Sunday, April 11, 2010

Chapter One continued

We were introduced to the Mother General (on our knees) who said some kind welcoming words. After we left that office we were ushered into the back of the most beautiful chapel I had ever seen. As the Eucharist shone down on us from its golden monstrance, I found myself echoing my father’s words, “God help me”.


Then we were outside in the garden on this lovely June afternoon. The parents and guests of the new postulants were trying to appreciate the sumptuous repast set out for their enjoyment. Many mothers were clinging to their daughters tearfully. I could really understand it. While I had graduated college and taught a year, most of “my crowd” (as we were designated) hadn’t even graduated high school. There were over 90 of us – planning to be accepted by the Order after the six months of the postulancy. . .I regarded it as a forever commitment, not just a try-it-out-and-see kind of venture. But that wasn’t the case for all. I heard many a parent (mostly the fathers) saying, “You just call me if you don’t like it here and I’ll come and get you right away.”

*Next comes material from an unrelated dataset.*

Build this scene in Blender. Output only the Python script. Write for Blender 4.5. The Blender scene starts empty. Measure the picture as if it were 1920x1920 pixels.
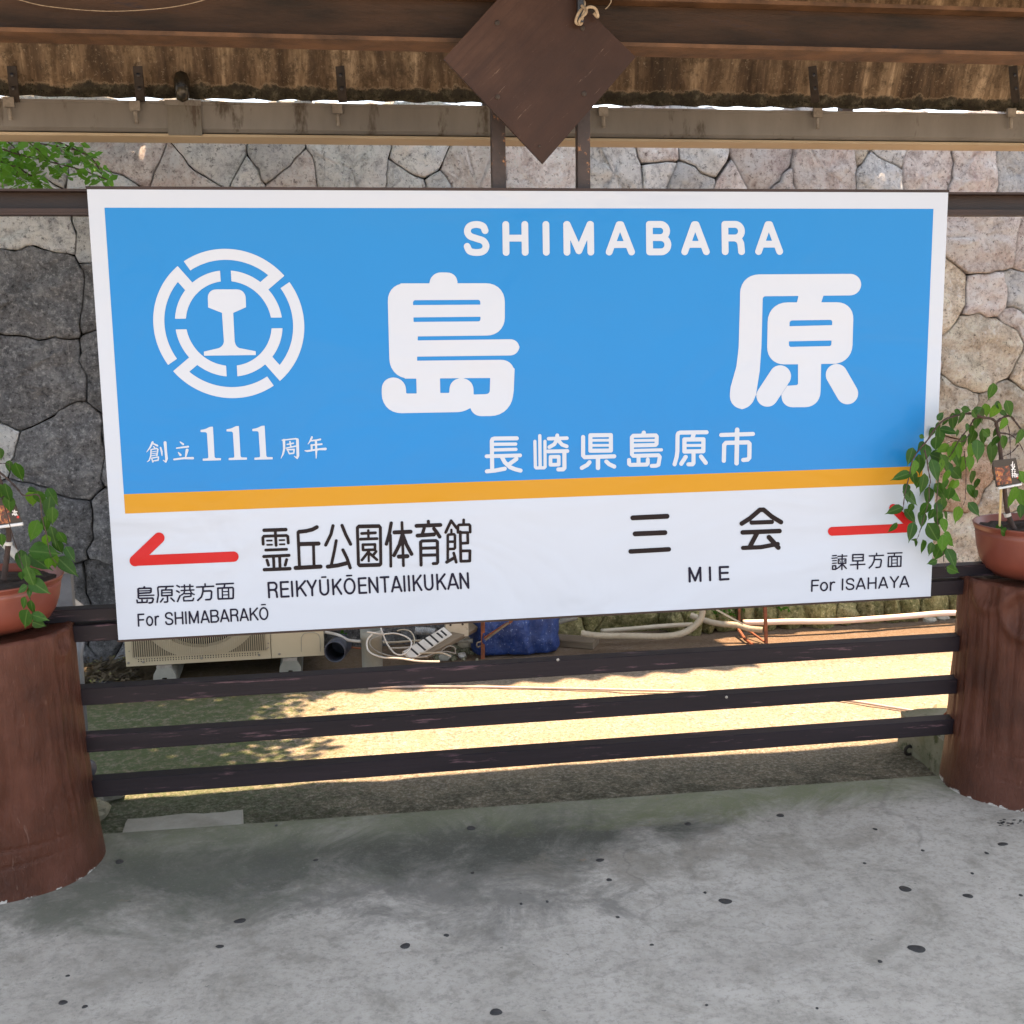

Well, we all start new ventures in our own way. As I had no parents or guests with me, I was passed and introduced from one group to another until there was a familiar face. A sweet girl whom I knew from Florida before she entered, rescued me and we had a pleasant time catching up. She was looking forward to December and getting the habit. It grew late and the nuns went off to prayer, the postulants on sort of a sightseeing trip were led up the grand staircase to the dorms on the third floor.

Friday, April 9, 2010

The Beginning

Chapter One



Excited but regretful, I put out my last (maybe forever) cigarette as we taxied up the tarmac in Dearborn to deplane. I put my feet back into the white heels I had chosen for this blue and white Jonathon Logan dress and slinging my bag over my shoulder, I joined the line of passengers hurrying through the exit.


It was easy to spot the two women sent to “collect” me. I could see their familiar white habits (long gown, elbow length “turtle neck” collar, over the scapular, the glimpse of the black belt hung with pencil case, case for the pocket watch and full length rosary beads) immediately.


I had hoped my sponsor at Barry College would have had someone I knew from the Motherhouse, but these nuns were, though kind and welcoming, strangers. We had to hurry, they said as we got into their car as they both had appointments at the Motherhouse. They talked to each other, with an occasional word to me, all the way to Adrian, Michigan, the home of the Motherhouse of the Adrian Dominican nuns.

They drove up to the entrance of the beautiful gothic building and ushered me into a side parlor. I don’t think I ever used that front entrance again until I got the black veil and went out to my first mission a year and a half hence.

It seemed like hours that I sat alone in that parlor. It was at least one until another young woman and her parents were led there. Her name, I discovered was Eunice and her parents had come to be with her until the last moment.

I found myself beginning to ask myself what in the world did I think I was doing? I badly needed a cigarette.

We sat and made awkward conversation, she, her parents and I. Father was falsely hearty and Mother had to keep blowing her nose and wiping away the tears. Eunice looked even more uncomfortable than I felt. I thought she must want to just say her farewells and get through the next hours.

Finally, a young nun came and rescued Eunice and her family and it wasn’t long before my “guide” arrived. I had seen this nun around the Sacred Heart Convent in Ft. Lauderdale although I knew she taught at the high school. I had been a lay teacher at the elementary school there for a year and knew many of the high school nuns by sight.

I don’t remember her name, but it seemed time was of the essence again and I was hustled out of the parlor into a large room with a long table running through the center.

My suitcase was opened, the postulant outfit arranged on the table and my blue Jonathon Logan was changed for the black skirt and blouse, and the hose. The few words I remember from my dazed state were “Hurry and put your shoes on!” Mother is waiting to go back to her office. You and Eunice are the last ones she has been waiting for.”

While I was outwardly respectful and kept a pleasant face, I wondered whose fault it was that I was late! I didn’t imagine those hours of getting familiar with that parlor. As you can see, right from the start I wasn’t the meek and mild candidate I was supposed to be.

We went through the halls as quickly as I suppose the nuns were allowed to travel and arrived to meet the Mother General. She was a kind-faced nun whom I knew to be the sister of the Monsignor who had baptized me when I became 21 at St Patrick’s Church on Miami Beach. I had spent my senior year there at St. Patrick High School. Much against the wishes of my parents, I was a convert. And very much against their wishes, (holier than the church as converts tend to be,) I had decided to be a nun.

And, this was why while Eunice had her parents with her, I had no one. I was completely on my own and felt it sharply.